D defs.my
Entry 9 senses · 3 variants Webster, 1913

Sullen

/sŭlʹən/ · Sul·len · IPA /ˈsʌlən/
01 a. Lonely; solitary; desolate.
  1. 1.
    Lonely; solitary; desolate.[Obs.]
  2. 2.
    Gloomy; dismal; foreboding.
    “Solemn hymns so sullen dirges change.” Shak.
  3. 3.
    Mischievous; malignant; unpropitious.
    “Such sullen planets at my birth did shine.” Dryden.
  4. 4.
    Gloomily angry and silent; cross; sour; affected with ill humor; morose.
    “And sullen I forsook the imperfect feast.” Prior.
  5. 5.
    Obstinate; intractable.
    “Things are as sullen as we are.” Tillotson.
  6. 6.
    Heavy; dull; sluggish.
    “No cheerful breeze this sullen region knows; The dreaded east is all the wind that blows.” Pope.
Syn. Sulky; sour; cross; ill-natured; morose; peevish; fretful; ill-humored; petulant; gloomy; malign; intractable.
Sullen, Sulky.

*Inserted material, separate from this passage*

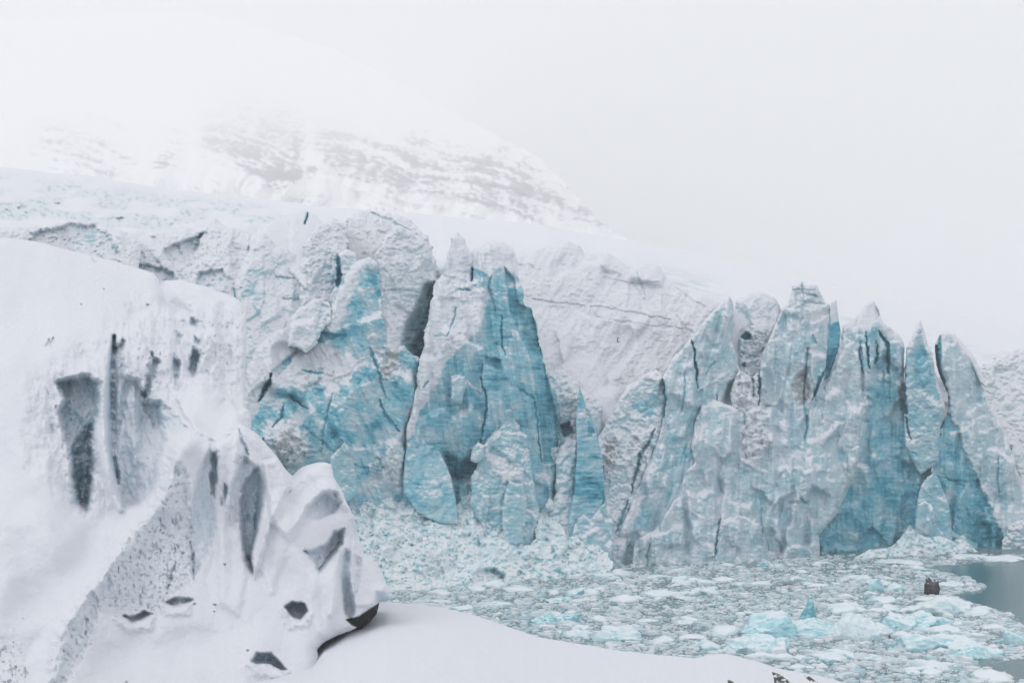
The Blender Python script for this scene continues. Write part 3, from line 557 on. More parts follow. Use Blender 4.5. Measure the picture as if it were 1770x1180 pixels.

Both sullen and sulky show themselves in the demeanor. Sullenness seems to be an habitual sulkiness, and sulkiness a temporary sullenness. The former may be an innate disposition; the latter, a disposition occasioned by recent injury. Thus we are in a sullen mood, and in a sulky fit.

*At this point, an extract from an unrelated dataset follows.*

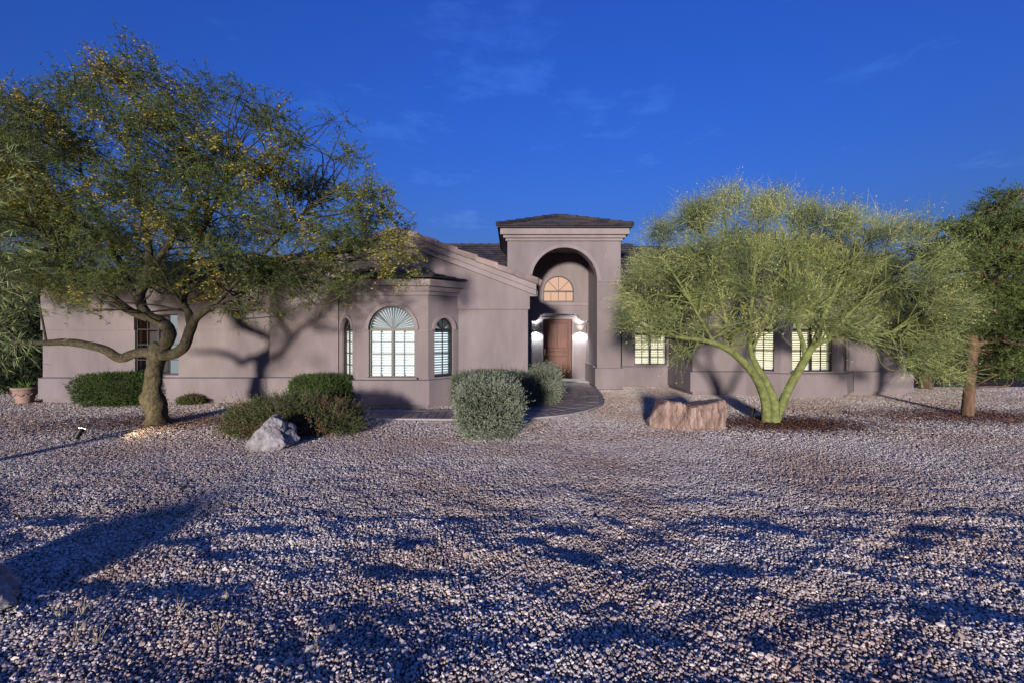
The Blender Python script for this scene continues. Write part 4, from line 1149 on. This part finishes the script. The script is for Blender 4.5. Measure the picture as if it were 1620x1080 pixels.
# ------------------------------------------------------------------ rocks
def rock(name, label, loc, size, planes, seed, m, rough=.05, strata=None, sub=5, sink=.08, rotz=0):
    import bmesh
    bm = bmesh.new(); bmesh.ops.create_icosphere(bm, subdivisions=sub, radius=1)
    rr = random.Random(seed)
    PL = planes or [(Vector((rr.uniform(-1,1), rr.uniform(-1,1), rr.uniform(-.5,1))).normalized(), rr.uniform(.62,.9)) for _ in range(11)]
    sz = Vector(size)
    for v in bm.verts:
        d = v.co.normalized(); k = 1.15
        for n_, o_ in PL:
            q = d.dot(n_)
            if q > 1e-3: k = min(k, o_/q)
        p = d*k
        p += d*(rough*mnoise.fractal(p*2.2+Vector((seed,0,0)), 1, 2, 5))
        if strata:
            sdir, freq, amp = strata
            p += d*amp*(mnoise.noise(Vector((p.dot(sdir)*freq, seed, 0)))*(.6+.8*mnoise.noise(p*1.3)))
        v.co = Vector((p.x*sz.x, p.y*sz.y, p.z*sz.z))
    me = bpy.data.meshes.new(name); bm.to_mesh(me); bm.free()
    zmin = min(v.co.z for v in me.vertices)
    for v in me.vertices: v.co.z -= zmin + sink
    o = link_mesh(name, me, m, None, False, loc); o.rotation_euler = (0,0,rotz)
    tag(o, label, 'rock'); return o
def rock_mat(name, ca, cb, cc, sc, stripes=None):
    m = mat(name, ca, .9, .15); n = m.node_tree; b = n.nodes['Principled BSDF']; t = [x for x in n.nodes if x.type == 'TEX_COORD'][0]
    z = n.nodes.new('ShaderNodeTexNoise'); z.inputs['Scale'].default_value = sc; z.inputs['Detail'].default_value = 9; z.inputs['Roughness'].default_value = .7
    rr_ = n.nodes.new('ShaderNodeValToRGB'); rr_.color_ramp.elements[0].position = .34; rr_.color_ramp.elements[0].color = (*ca,1); rr_.color_ramp.elements[1].position = .66; rr_.color_ramp.elements[1].color = (*cc,1)
    e = rr_.color_ramp.elements.new(.5); e.color = (*cb,1)
    if stripes:
        mp_ = n.nodes.new('ShaderNodeMapping'); mp_.inputs['Rotation'].default_value = (0, R(stripes), 0); mp_.inputs['Scale'].default_value = (2.6, .35, .5)
        n.links.new(t.outputs['Object'], mp_.inputs[0]); n.links.new(mp_.outputs[0], z.inputs['Vector'])
    else: n.links.new(t.outputs['Object'], z.inputs['Vector'])
    n.links.new(z.outputs['Fac'], rr_.inputs[0]); n.links.new(rr_.outputs[0], b.inputs['Base Color'])
    z2 = n.nodes.new('ShaderNodeTexNoise'); z2.inputs['Scale'].default_value = 22; z2.inputs['Detail'].default_value = 8
    bp2 = n.nodes.new('ShaderNodeBump'); bp2.inputs['Strength'].default_value = .7; bp2.inputs['Distance'].default_value = .03
    n.links.new(t.outputs['Object'], z2.inputs['Vector']); n.links.new(z2.outputs['Fac'], bp2.inputs['Height']); n.links.new(bp2.outputs[0], b.inputs['Normal'])
    return m
V3 = Vector
def sandstone(loc):
    tp = [(-.74,.20),(-.70,.32),(-.60,.50),(-.42,.575),(-.18,.555),(.0,.47),(.10,.475),(.30,.52),(.55,.555),(.74,.60),(.765,.56)]
    xs = np.linspace(-.735, .76, 96); vs_, fs_ = [], []; nsec = 40
    for i_, x in enumerate(xs):
        T = float(np.interp(x, [p[0] for p in tp], [p[1] for p in tp]))
        front = float(np.interp(x, [-.74,-.6,-.2,.15,.6,.76], [-.10,-.24,-.40,-.42,-.36,-.30])); back = float(np.interp(x, [-.74,-.5,.5,.76], [.15,.42,.45,.30]))
        sec = [(front-.02,-.10),(front,.02),(front+.05,T*.96),(front+.10,T),(back-.12,T*.93),(back,T*.6),(back+.03,-.10)]
        L_s = np.concatenate([[0], np.cumsum([math.dist(sec[k], sec[k+1]) for k in range(6)])]); tt = np.linspace(0, L_s[-1], nsec)
        ys = np.interp(tt, L_s, [q[0] for q in sec]); zs = np.interp(tt, L_s, [q[1] for q in sec])
        for y, z in zip(ys, zs):
            p = V3((x, y, z)); st_ = x*.86 - z*.50
            w = max(0.0, min(1.0, (.10-st_)/.18))
            rid = (mnoise.noise(V3((st_*17, z*.8, 2))) + .6*mnoise.noise(V3((st_*41, z*1.5, 5))))*.050*w
            blk = mnoise.cell(V3((x*3.1+z*.6, z*2.4, 1.0)))*.030*(1-w) + .030*mnoise.fractal(p*4.5, 1, 2, 4)
            xo = x + .03*mnoise.noise(V3((z*5, y*4, 9))) + (.05*(z-.3) if x > .6 else .12*(z-.15) if x < -.5 else 0)
            vs_.append((xo, y - rid - blk, z + (rid*.5+.015*mnoise.noise(p*7) if z > .25 else 0)))
    for i_ in range(len(xs)-1):
        for k in range(nsec-1): a_ = i_*nsec+k; fs_.append((a_, a_+nsec, a_+nsec+1, a_+1))
    fs_.append(tuple(range(nsec))[::1]); fs_.append(tuple(range((len(xs)-1)*nsec, len(xs)*nsec))[::-1])
    me = bpy.data.meshes.new('sandstone_boulder'); me.from_pydata(vs_, [], fs_); me.update()
    o = link_mesh('sandstone_boulder', me, rock_mat('sandstone', (.10,.06,.05), (.26,.175,.14), (.45,.35,.29), 5.0, 30), None, False, loc)
    tag(o, 'long banded pink sandstone boulder beside the lime green tree', 'rock')
b = gp(1094, 680); sandstone((b[0], b[1]+.40, 0))
b = gp(421, 712)
rock('white_rock', 'white jagged rock in front of the reddish spreading shrub', (b[0]-.02, b[1]+.2, 0), (.37,.32,.35),
     [(V3((0,-1,.35)).normalized(),.72),(V3((-1,-.2,.85)).normalized(),.55),(V3((1,-.2,.45)).normalized(),.78),(V3((.1,.1,1)).normalized(),.86),(V3((.55,-.7,.6)).normalized(),.74),(V3((-.4,-.9,.2)).normalized(),.74),(V3((0,1,.3)).normalized(),.8),(V3((.6,.2,1)).normalized(),.80),(V3((0,0,-1)),.8)],
     9, rock_mat('white_quartz', (.12,.11,.115), (.25,.23,.235), (.40,.37,.375), 5), .16, None, 5)
rock('boulder', 'rounded grey boulder cut off by the left edge of the foreground', (-4.08, 3.24, 0), (.50,.38,.135), None, 4, rock_mat('granite', (.15,.135,.125), (.27,.245,.225), (.45,.41,.37), 9), .10, None, 5, .03)

# ------------------------------------------------------------------ pot with plant
b = gp(44, 636); b = (b[0], 12.9, 0)
pot = empty('flower_pot', b, 'terracotta flower pot with swag relief at the left house corner', 'pot')
mb = MB()
prof_ = [(.0,.0),(.17,.0),(.19,.03),(.18,.05),(.25,.34),(.255,.37),(.29,.385),(.30,.42),(.29,.45),(.26,.45),(.25,.40),(0,.40)]
ns = 24
for rr, zz in prof_:
    for j in range(ns): a = 2*math.pi*j/ns; mb.v.append((b[0]+rr*math.cos(a), b[1]+rr*math.sin(a), zz))
for k in range(len(prof_)-1):
    for j in range(ns): a_, b_ = k*ns+j, k*ns+(j+1)%ns; mb.f.append((a_, b_, b_+ns, a_+ns))
M_TER = mat('terracotta', (.30,.20,.16), .85, .2, var=.2, vscale=8, bump=.3)
mb.obj('bowl', M_TER, pot, smooth=True)
for k in range(8):
    a0 = 2*math.pi*k/8; pts = [(b[0]+.235*math.cos(a0+t*.78), b[1]+.235*math.sin(a0+t*.78), .29-.07*math.sin(math.pi*t)) for t in np.linspace(0,1,7)]
    sw = MB(); tube_into(sw, pts, [.018]*7, 6); sw.obj('swag', M_TER, pot, smooth=True)
nL = 90; Pp = np.tile(np.array([b[0], b[1], .40]), (nL,1)) + r.normal(size=(nL,3))*np.array([.07,.07,.01]); Dp = unit(r.normal(size=(nL,3))*np.array([.6,.6,.2])+np.array([0,0,.8]))
leaf_obj('plant', leaf_quads(Pp, Dp, r.uniform(.15,.3,nL), .03, r), M_GRN, pot, pot, r)

# ------------------------------------------------------------------ lamps the photograph shows lit
M_BLK = mat('black_metal', (.012,.012,.013), .5, .4)
def spot(name, loc, target, energy, size, col, blend=.5, radius=.03):
    d = bpy.data.lights.new(name, 'SPOT'); d.energy = energy; d.spot_size = R(size); d.spot_blend = .12 if size > 165 else blend; d.color = col; d.shadow_soft_size = radius
    o = bpy.data.objects.new(name, d); C.objects.link(o); o.location = loc
    o.rotation_euler = (Vector(target)-Vector(loc)).to_track_quat('-Z','Y').to_euler(); return o
def uplight(label, base, target, energy, size, col):
    base = Vector(base); root = empty('garden_spotlight', base, label, 'lamp', 'low voltage garden spotlights')
    mb = MB(); tube_into(mb, [base+Vector((0,0,-.05)), base+Vector((0,0,.09))], [.012,.012], 8); mb.obj('stake', M_BLK, root)
    d = (Vector(target)-base).normalized(); c = base+Vector((0,0,.13))
    mb = MB(); tube_into(mb, [c-d*.09, c-d*.07, c+d*.07, c+d*.11], [.03,.05,.055,.06], 14)
    mb.f.pop(); mb.obj('hood', M_BLK, root)
    mb = MB(); tube_into(mb, [c+d*.05, c+d*.062], [.05,.05], 14); mb.obj('lens', emit_mat('lens_glow', col, 6), root)
    sp_ = spot('spotlight', c+d*.115, c+d*3, energy, size, col); sp_.parent = root; sp_.location = c+d*.115-base
    return root
b = gp(124, 697)
uplight('small black garden spotlight on the gravel aimed at the crooked trunk', (b[0], b[1], gz1(b[0],b[1])), (b[0]+.42, b[1]+.25, 1.0), 110, 176, (1,.80,.50))
b = gp(1190, 660)
uplight('tiny garden spotlight at the foot of the lime green tree', (b[0], b[1], gz1(b[0],b[1])), (b[0]+.5, b[1]-.6, 3.2), 90, 100, (1,.93,.62))
def sconce(x, label):
    z = 2.16; root = empty('wall_sconce', (x, DWY, z), label, 'lamp', 'wall sconces beside the front door')
    mb = MB(); n1 = 14
    prof2 = [(.02,-.09),(.07,-.07),(.11,-.02),(.125,.04),(.13,.09)]
    for rr, zz in prof2:
        for j in range(n1+1): a = math.pi+math.pi*j/n1; mb.v.append((x+rr*1.25*math.cos(a), DWY-.003+rr*math.sin(a), z+zz))
    for k in range(len(prof2)-1):
        for j in range(n1): a_ = k*(n1+1)+j; mb.f.append((a_, a_+1, a_+n1+2, a_+n1+1))
    mb.obj('shade', mat('plaster_shade', (.6,.57,.52), .8), root)
    mb = MB(); mb.box(x-.03,x+.03,DWY-.075,DWY-.025,z+.02,z+.07); mb.obj('bulb', M_BULB, root)
    for dz, tgt, e, sz_ in ((.12, (x, DWY-.10, z+2), 22, 150), (-.12, (x, DWY-.02, z-2), 60, 140)):
        s_o = spot('sconce_light', (x, DWY-.17, z+dz), tgt, e, sz_, (.86,.95,1.0), .6, .04); s_o.parent = root; s_o.location = (0, -.17, dz)
sconce(.97, 'bowl wall sconce left of the wooden front door'); sconce(2.82, 'bowl wall sconce right of the wooden front door')

# ------------------------------------------------------------------ litter and weeds
def litter(name, label, cx, cy, rx, ry, n, col):
    x = cx + r.normal(size=n)*rx; y = cy + r.normal(size=n)*ry
    z = gz(x, y) + r.uniform(.018, .032, n)
    D = unit(np.stack([r.normal(size=n), r.normal(size=n), r.normal(size=n)*.2], -1))
    P = np.stack([x,y,z], -1)
    V = leaf_quads(P, D, r.uniform(.03,.07,n), r.uniform(.012,.025,n), r)
    root = empty('dummy', (0,0,0)); o = leaf_obj(name, V, leaf_mat(name+'_m', *col, trans=.05), None, root, r)
    bpy.data.objects.remove(root); tag(o, label, 'leaf litter', kind='stuff'); return o
b = gp(1250, 675); litter('leaf_litter', 'brown fallen leaf litter under the lime green tree', b[0]+.15, b[1]+.25, .85, .42, 5200, ((.05,.022,.014),(.17,.08,.05)))
b = gp(1535, 660); litter('leaf_litter', 'brown fallen leaf litter round the brown trunk', b[0], b[1]+.1, 1.5, .6, 4200, ((.06,.025,.014),(.20,.085,.05)))
b = gp(225, 672); litter('leaf_litter', 'brown fallen leaf litter round the crooked trunk', b[0], b[1]+.2, 1.3, .6, 3200, ((.06,.03,.016),(.18,.09,.05)))
M_DRY = leaf_mat('dry_grass', (.33,.27,.17), (.55,.46,.32), trans=.2)
for k, (px, py, hh, lb) in enumerate([(100,978,.10,'dry straw weed nearest the grey boulder'),(128,975,.11,'tall dry straw weed just right of the one nearest the boulder'),(122,1016,.12,'branching dry straw weed closest to the lower left corner'),(152,1022,.10,'short forked dry straw weed beside the branching one'),(286,972,.11,'dry straw weed standing alone right of the boulder weeds'),(345,1003,.09,'pale green weed sprig in the lower left gravel'),(500,1028,.10,'pale green weed sprig furthest right in the lower gravel'),(360,945,.07,'tiny dry straw weed highest up the lower left gravel')]):
    b = gp(px, py); z0 = gz1(b[0], b[1]); root = empty('dry_weed', (b[0], b[1], z0), lb, 'weed', 'dry weeds in the foreground gravel')
    nb = 9; P = np.tile(np.array([b[0],b[1],z0]), (nb,1)) + r.normal(size=(nb,3))*np.array([.012,.012,0]); D = unit(r.normal(size=(nb,3))*np.array([.35,.35,.1])+np.array([0,0,1]))
    V1 = ribbons(P, P+D*hh*.6, .005, .004, r); D2 = unit(D+.25*r.normal(size=D.shape)); V2 = ribbons(P+D*hh*.6, P+D*hh*.6+D2*hh*.6, .004, .0015, r)
    leaf_obj('blade', np.concatenate([V1, V2]), M_DRY, root, root, r)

02 n. One who is solitary, or lives alone; a hermit.
  1. 1.
    One who is solitary, or lives alone; a hermit.[Obs.]
  2. 2.
    Sullen feelings or manners; sulks; moroseness; as, to have the sullens.[Obs.]
03 v. t. To make sullen or sluggish.
  1. 1.
    To make sullen or sluggish.[Obs.]
    Sullens the whole body with . . . laziness.” — Feltham.